O clichê exótico encurta o horizonte de um mundo pouco conhecido e compreendido por nós brasileiros, por isso quero propor um roteiro para que o viajante sinta-se absolutamente dono de seu nariz e navegue livre para poder entender e descobrir que a Amazônia não se resume a um punhado de cartões postais insossos.

Faça uma mochila leve e compre uma passagem para Manaus com chegada durante o dia. Siga do aeroporto direto para o Teatro Amazonas. Você estará no coração da cidade. A pé, no entorno da praça procure um hotel do seu agrado.

Você poderá tentar fazer isto pela internet mas nada melhor que fazer a avaliação in loco. Escolha um quarto arejado e prepare-se para bater perna e conhecer um pedaço da Amazônia real.

No mercado você vai ver os melhores peixes de água doce deste país, uma fartura que os rios fornecem diariamente. Também vai constatar facilmente que aquela fartura não vai durar muito tempo. A Amazônia bem olhada e sentida é assim, faz você sentir amor e ódio varias vezes por dia.

Não saia do mercado sem provar um jaraqui frito com baião de dois, farinha e pimenta murupi.  Uma caldeirada de tucunaré, e um pacuzinho prata. É o que há de melhor.

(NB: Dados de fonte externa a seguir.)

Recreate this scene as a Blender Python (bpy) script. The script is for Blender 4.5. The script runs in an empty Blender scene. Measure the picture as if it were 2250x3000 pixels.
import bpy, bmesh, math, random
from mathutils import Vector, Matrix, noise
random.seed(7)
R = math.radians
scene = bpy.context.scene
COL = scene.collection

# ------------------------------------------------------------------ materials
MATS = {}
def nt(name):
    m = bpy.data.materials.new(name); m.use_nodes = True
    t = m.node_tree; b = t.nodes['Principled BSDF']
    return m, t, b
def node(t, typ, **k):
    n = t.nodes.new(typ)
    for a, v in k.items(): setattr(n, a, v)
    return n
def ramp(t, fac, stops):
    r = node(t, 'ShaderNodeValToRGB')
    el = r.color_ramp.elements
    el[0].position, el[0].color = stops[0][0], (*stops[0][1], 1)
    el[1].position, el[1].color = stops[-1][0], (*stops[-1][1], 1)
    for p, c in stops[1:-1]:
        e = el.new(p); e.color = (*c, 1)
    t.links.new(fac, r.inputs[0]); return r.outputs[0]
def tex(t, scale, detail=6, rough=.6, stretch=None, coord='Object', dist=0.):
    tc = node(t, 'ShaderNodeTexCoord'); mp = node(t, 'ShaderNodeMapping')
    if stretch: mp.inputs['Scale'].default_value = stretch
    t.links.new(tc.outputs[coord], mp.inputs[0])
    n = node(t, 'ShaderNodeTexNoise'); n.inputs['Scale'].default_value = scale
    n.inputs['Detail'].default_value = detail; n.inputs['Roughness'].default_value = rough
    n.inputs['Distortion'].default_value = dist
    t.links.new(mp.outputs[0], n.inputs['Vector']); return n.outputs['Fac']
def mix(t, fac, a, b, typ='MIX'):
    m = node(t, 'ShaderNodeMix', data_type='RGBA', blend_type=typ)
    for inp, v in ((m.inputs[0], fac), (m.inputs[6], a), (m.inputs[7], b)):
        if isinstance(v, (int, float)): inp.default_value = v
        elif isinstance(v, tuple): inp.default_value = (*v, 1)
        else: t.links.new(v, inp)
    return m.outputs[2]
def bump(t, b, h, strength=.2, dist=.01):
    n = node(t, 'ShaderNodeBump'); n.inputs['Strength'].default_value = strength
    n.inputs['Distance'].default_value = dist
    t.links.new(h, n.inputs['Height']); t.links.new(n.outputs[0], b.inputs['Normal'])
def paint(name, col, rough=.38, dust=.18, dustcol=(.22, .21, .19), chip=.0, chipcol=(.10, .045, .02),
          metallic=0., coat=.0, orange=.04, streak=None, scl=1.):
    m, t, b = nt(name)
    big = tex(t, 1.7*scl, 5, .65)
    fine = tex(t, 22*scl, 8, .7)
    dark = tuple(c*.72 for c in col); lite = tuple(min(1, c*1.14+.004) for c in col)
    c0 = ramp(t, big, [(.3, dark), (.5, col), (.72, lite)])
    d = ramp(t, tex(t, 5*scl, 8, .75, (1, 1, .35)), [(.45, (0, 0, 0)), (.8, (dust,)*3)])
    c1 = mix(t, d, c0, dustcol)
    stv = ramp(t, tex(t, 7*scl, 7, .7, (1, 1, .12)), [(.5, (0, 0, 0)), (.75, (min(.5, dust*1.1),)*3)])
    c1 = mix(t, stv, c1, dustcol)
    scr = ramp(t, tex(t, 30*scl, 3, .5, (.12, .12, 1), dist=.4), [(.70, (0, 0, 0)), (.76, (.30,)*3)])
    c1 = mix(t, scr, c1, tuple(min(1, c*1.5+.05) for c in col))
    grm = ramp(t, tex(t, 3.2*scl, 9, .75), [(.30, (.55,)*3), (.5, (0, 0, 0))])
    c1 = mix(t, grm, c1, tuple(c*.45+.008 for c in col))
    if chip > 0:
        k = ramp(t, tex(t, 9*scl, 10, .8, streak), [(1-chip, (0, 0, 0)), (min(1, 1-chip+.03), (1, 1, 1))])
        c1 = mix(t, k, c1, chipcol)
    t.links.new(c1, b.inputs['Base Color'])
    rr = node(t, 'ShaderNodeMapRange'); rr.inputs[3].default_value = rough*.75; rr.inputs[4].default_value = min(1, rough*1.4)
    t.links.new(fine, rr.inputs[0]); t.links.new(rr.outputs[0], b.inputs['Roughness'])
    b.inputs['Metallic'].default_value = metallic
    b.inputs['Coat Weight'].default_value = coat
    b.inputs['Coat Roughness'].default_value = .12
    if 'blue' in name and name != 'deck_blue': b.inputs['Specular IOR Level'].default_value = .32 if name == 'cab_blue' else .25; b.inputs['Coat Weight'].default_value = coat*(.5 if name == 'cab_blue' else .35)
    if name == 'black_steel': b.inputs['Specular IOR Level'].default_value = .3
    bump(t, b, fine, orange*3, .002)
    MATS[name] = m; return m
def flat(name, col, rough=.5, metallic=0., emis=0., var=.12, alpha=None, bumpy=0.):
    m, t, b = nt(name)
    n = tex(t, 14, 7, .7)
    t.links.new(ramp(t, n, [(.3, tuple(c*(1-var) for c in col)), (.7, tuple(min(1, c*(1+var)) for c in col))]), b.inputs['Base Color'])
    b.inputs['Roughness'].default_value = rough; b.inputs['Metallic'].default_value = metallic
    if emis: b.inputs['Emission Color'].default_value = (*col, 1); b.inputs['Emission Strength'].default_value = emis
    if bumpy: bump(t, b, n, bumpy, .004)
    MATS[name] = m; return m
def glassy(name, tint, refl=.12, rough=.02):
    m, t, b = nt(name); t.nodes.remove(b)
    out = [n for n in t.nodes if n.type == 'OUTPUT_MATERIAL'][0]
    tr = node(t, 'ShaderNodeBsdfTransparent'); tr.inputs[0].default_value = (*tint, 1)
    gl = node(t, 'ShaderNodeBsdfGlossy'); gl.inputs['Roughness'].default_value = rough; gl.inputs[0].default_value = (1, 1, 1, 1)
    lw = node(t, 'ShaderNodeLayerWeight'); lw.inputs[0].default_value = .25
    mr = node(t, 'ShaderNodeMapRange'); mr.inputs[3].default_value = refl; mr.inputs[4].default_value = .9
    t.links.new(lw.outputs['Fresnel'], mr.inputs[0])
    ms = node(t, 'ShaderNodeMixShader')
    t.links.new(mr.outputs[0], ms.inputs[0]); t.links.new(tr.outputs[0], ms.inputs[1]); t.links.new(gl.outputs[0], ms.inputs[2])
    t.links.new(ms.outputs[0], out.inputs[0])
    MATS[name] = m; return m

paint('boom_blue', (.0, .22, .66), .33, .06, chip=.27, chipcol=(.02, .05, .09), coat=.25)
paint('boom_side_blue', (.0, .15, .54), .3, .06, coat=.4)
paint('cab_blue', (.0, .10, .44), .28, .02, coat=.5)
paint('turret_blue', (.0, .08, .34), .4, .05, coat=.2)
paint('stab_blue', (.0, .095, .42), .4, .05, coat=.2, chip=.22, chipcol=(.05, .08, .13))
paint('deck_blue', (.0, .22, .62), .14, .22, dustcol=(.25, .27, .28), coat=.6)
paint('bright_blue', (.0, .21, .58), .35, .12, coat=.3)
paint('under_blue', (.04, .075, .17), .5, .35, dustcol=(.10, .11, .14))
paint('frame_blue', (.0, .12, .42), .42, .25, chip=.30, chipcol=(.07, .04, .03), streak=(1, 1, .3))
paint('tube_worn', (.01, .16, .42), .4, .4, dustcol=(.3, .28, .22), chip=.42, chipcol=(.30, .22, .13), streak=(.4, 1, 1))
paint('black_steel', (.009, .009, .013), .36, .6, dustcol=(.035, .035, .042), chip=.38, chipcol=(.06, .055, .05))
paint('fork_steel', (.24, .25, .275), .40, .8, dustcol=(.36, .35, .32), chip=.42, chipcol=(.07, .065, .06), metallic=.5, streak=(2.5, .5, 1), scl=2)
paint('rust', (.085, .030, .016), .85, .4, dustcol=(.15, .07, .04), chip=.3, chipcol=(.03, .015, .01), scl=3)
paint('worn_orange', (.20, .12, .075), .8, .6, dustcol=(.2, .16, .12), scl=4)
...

Vá para o parapeito do rio Negro e imagine que aquelas embarcações que estão lá longe, na praia distante, estarão em seis meses,  a um metro de você, batendo  na calçada da avenida beira rio. Nunca conseguimos imaginar tamanha grandiosidade. Ela, a Amazônia, fica o tempo todo te lembrando que você é um ser insignificante, principalmente quando você se imagina um ponto no mapa do Brasil.

Compre uma rede simples de algodão, esqueça aquelas de nylon que viram um pacotinho, elas não respiram e você vai morrer de calor.  Escolha um destino de acordo com sua disponibilidade,  os barcos tem cartazes informando destino, dia e hora da partida e a maioria oferece café da manhã, almoço e jantar incluído no preço da passagem.  Escolha um rio e assista ao maior espetáculo da terra.

Faça da janela a tela do cinema e deixe o filme passar,  converse com a caboclada, pergunte , tire dúvidas, eles são bons conversadores e ótimos contadores de histórias.  Os caboclos são a melhor e mais confiável fonte de informação  sobre aquele pedaço de chão. Não tente preservá-la sem escutá-lo.